Braathen stand zur Debatte als Nachfolger für Walter Hofer

Wie nun bekannt wurde, nannte Walter Hofer dem damaligen Präsident des Internationalen Skiverbandes (FIS), Gian Franco Kasper, im Jahr 2018 zwei Namen, die er sich als seinen Nachfolger vorstellen könnte. „Für mich gab es zwei Favoriten. Es waren Pertile und Clas Brede“, sagte der ehemalige FIS-Renndirektor gegenüber VG. „Ich fragte ihn, wie er diese «Idee» sah. Aber er sagte, dass er noch andere Ambitionen habe – noch viel für die Männer und Frauen in Norwegen zu tun habe, und er wolle diesen Job gerne fortsetzen“, erzählte Hofer weiter. Clas Brede Braathen war damals stolz über die Anfrage, lehnte den Job aber schnell ab. „Wir befanden uns in einem großen Entwicklungsprozess. Ich glaubte, durch meine Rolle als Sportchef dazu beitragen zu können, den internationalen Skisprungsport mitzubestimmen. Das hat den Prozess in vielerlei Hinsicht am Laufen gehalten“, erklärte Braathen.

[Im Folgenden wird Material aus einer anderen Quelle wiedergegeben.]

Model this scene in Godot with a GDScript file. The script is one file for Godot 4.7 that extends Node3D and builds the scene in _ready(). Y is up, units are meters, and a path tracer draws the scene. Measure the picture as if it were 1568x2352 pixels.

„Es wäre ein großer Verlust, wenn Clas Brede nicht mehr Teil des Sports wäre“, so Walter Hofer, der sich zu dem Rest allerdings nicht äußern wollte. Ein endgültiges Urteil in dem Fall steht noch aus. Auch wenn alles darauf hindeutet, dass es für Clas Brede Braathen schwer werden dürfte.